**Requirement**
Your task is to output the data exactly as it stands.

**Data supplied**
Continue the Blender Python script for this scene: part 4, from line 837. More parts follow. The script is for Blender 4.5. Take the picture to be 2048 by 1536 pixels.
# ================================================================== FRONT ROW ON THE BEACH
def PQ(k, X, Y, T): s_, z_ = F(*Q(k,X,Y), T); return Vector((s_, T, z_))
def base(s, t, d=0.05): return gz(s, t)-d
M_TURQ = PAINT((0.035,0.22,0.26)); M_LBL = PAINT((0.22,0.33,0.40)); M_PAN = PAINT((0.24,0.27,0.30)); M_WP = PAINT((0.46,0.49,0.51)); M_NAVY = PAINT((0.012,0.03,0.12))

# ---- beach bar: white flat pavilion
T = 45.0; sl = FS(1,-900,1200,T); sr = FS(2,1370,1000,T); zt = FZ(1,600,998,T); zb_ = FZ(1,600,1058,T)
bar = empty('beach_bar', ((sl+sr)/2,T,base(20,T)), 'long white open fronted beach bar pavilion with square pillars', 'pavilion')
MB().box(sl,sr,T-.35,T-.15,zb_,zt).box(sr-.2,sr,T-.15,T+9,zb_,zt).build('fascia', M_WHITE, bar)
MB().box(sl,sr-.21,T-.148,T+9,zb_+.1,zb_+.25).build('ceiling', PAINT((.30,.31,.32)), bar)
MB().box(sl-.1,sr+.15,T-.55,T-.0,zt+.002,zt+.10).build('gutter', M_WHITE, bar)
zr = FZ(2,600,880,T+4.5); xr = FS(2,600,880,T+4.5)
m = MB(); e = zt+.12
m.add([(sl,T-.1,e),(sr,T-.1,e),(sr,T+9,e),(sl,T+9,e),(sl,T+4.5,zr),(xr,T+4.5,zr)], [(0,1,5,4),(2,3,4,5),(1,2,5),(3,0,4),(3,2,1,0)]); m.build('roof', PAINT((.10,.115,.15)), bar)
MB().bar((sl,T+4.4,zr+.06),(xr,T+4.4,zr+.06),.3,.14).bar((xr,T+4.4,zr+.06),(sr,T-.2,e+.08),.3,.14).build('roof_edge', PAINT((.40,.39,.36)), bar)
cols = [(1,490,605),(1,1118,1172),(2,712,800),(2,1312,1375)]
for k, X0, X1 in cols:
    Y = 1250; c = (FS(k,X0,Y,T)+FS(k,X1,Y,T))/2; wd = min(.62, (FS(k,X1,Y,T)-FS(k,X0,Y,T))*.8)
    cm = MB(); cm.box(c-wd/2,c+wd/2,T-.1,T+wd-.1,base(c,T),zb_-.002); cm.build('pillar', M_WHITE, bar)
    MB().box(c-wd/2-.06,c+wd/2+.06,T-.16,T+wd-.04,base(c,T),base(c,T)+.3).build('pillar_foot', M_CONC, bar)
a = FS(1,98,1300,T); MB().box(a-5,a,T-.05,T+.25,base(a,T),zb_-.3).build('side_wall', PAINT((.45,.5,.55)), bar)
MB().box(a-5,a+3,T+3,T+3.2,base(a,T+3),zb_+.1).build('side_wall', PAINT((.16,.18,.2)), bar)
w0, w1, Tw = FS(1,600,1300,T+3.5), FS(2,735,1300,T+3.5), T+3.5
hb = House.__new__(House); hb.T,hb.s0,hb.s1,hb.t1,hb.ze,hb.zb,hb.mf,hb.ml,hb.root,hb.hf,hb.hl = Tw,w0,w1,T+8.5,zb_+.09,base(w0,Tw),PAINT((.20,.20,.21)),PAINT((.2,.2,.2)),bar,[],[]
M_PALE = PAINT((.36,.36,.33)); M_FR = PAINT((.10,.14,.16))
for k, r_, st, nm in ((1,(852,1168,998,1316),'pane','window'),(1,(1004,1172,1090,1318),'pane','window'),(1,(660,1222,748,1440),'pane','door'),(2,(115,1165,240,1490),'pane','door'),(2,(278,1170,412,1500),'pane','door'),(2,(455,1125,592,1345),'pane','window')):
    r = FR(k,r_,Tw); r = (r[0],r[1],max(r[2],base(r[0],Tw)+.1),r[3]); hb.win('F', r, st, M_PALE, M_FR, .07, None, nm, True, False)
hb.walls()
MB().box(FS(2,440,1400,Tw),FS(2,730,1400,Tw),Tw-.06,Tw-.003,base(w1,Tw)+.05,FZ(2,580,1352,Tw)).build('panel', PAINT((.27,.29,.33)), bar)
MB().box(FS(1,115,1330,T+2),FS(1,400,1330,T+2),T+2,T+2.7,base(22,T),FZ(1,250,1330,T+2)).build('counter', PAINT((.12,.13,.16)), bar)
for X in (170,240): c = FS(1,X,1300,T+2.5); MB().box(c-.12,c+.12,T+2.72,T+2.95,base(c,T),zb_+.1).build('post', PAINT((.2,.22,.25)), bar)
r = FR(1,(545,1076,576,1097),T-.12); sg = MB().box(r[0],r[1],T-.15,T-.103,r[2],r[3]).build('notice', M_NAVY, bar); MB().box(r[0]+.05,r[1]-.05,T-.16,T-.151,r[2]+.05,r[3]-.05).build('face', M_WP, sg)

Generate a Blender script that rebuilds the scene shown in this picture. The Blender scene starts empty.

**Correct response**
Continue the Blender Python script for this scene: part 4, from line 837. More parts follow. The script is for Blender 4.5. Take the picture to be 2048 by 1536 pixels.
# ================================================================== FRONT ROW ON THE BEACH
def PQ(k, X, Y, T): s_, z_ = F(*Q(k,X,Y), T); return Vector((s_, T, z_))
def base(s, t, d=0.05): return gz(s, t)-d
M_TURQ = PAINT((0.035,0.22,0.26)); M_LBL = PAINT((0.22,0.33,0.40)); M_PAN = PAINT((0.24,0.27,0.30)); M_WP = PAINT((0.46,0.49,0.51)); M_NAVY = PAINT((0.012,0.03,0.12))

# ---- beach bar: white flat pavilion
T = 45.0; sl = FS(1,-900,1200,T); sr = FS(2,1370,1000,T); zt = FZ(1,600,998,T); zb_ = FZ(1,600,1058,T)
bar = empty('beach_bar', ((sl+sr)/2,T,base(20,T)), 'long white open fronted beach bar pavilion with square pillars', 'pavilion')
MB().box(sl,sr,T-.35,T-.15,zb_,zt).box(sr-.2,sr,T-.15,T+9,zb_,zt).build('fascia', M_WHITE, bar)
MB().box(sl,sr-.21,T-.148,T+9,zb_+.1,zb_+.25).build('ceiling', PAINT((.30,.31,.32)), bar)
MB().box(sl-.1,sr+.15,T-.55,T-.0,zt+.002,zt+.10).build('gutter', M_WHITE, bar)
zr = FZ(2,600,880,T+4.5); xr = FS(2,600,880,T+4.5)
m = MB(); e = zt+.12
m.add([(sl,T-.1,e),(sr,T-.1,e),(sr,T+9,e),(sl,T+9,e),(sl,T+4.5,zr),(xr,T+4.5,zr)], [(0,1,5,4),(2,3,4,5),(1,2,5),(3,0,4),(3,2,1,0)]); m.build('roof', PAINT((.10,.115,.15)), bar)
MB().bar((sl,T+4.4,zr+.06),(xr,T+4.4,zr+.06),.3,.14).bar((xr,T+4.4,zr+.06),(sr,T-.2,e+.08),.3,.14).build('roof_edge', PAINT((.40,.39,.36)), bar)
cols = [(1,490,605),(1,1118,1172),(2,712,800),(2,1312,1375)]
for k, X0, X1 in cols:
    Y = 1250; c = (FS(k,X0,Y,T)+FS(k,X1,Y,T))/2; wd = min(.62, (FS(k,X1,Y,T)-FS(k,X0,Y,T))*.8)
    cm = MB(); cm.box(c-wd/2,c+wd/2,T-.1,T+wd-.1,base(c,T),zb_-.002); cm.build('pillar', M_WHITE, bar)
    MB().box(c-wd/2-.06,c+wd/2+.06,T-.16,T+wd-.04,base(c,T),base(c,T)+.3).build('pillar_foot', M_CONC, bar)
a = FS(1,98,1300,T); MB().box(a-5,a,T-.05,T+.25,base(a,T),zb_-.3).build('side_wall', PAINT((.45,.5,.55)), bar)
MB().box(a-5,a+3,T+3,T+3.2,base(a,T+3),zb_+.1).build('side_wall', PAINT((.16,.18,.2)), bar)
w0, w1, Tw = FS(1,600,1300,T+3.5), FS(2,735,1300,T+3.5), T+3.5
hb = House.__new__(House); hb.T,hb.s0,hb.s1,hb.t1,hb.ze,hb.zb,hb.mf,hb.ml,hb.root,hb.hf,hb.hl = Tw,w0,w1,T+8.5,zb_+.09,base(w0,Tw),PAINT((.20,.20,.21)),PAINT((.2,.2,.2)),bar,[],[]
M_PALE = PAINT((.36,.36,.33)); M_FR = PAINT((.10,.14,.16))
for k, r_, st, nm in ((1,(852,1168,998,1316),'pane','window'),(1,(1004,1172,1090,1318),'pane','window'),(1,(660,1222,748,1440),'pane','door'),(2,(115,1165,240,1490),'pane','door'),(2,(278,1170,412,1500),'pane','door'),(2,(455,1125,592,1345),'pane','window')):
    r = FR(k,r_,Tw); r = (r[0],r[1],max(r[2],base(r[0],Tw)+.1),r[3]); hb.win('F', r, st, M_PALE, M_FR, .07, None, nm, True, False)
hb.walls()
MB().box(FS(2,440,1400,Tw),FS(2,730,1400,Tw),Tw-.06,Tw-.003,base(w1,Tw)+.05,FZ(2,580,1352,Tw)).build('panel', PAINT((.27,.29,.33)), bar)
MB().box(FS(1,115,1330,T+2),FS(1,400,1330,T+2),T+2,T+2.7,base(22,T),FZ(1,250,1330,T+2)).build('counter', PAINT((.12,.13,.16)), bar)
for X in (170,240): c = FS(1,X,1300,T+2.5); MB().box(c-.12,c+.12,T+2.72,T+2.95,base(c,T),zb_+.1).build('post', PAINT((.2,.22,.25)), bar)
r = FR(1,(545,1076,576,1097),T-.12); sg = MB().box(r[0],r[1],T-.15,T-.103,r[2],r[3]).build('notice', M_NAVY, bar); MB().box(r[0]+.05,r[1]-.05,T-.16,T-.151,r[2]+.05,r[3]-.05).build('face', M_WP, sg)

Generate a Blender script that rebuilds the scene shown in this picture. The Blender scene starts empty.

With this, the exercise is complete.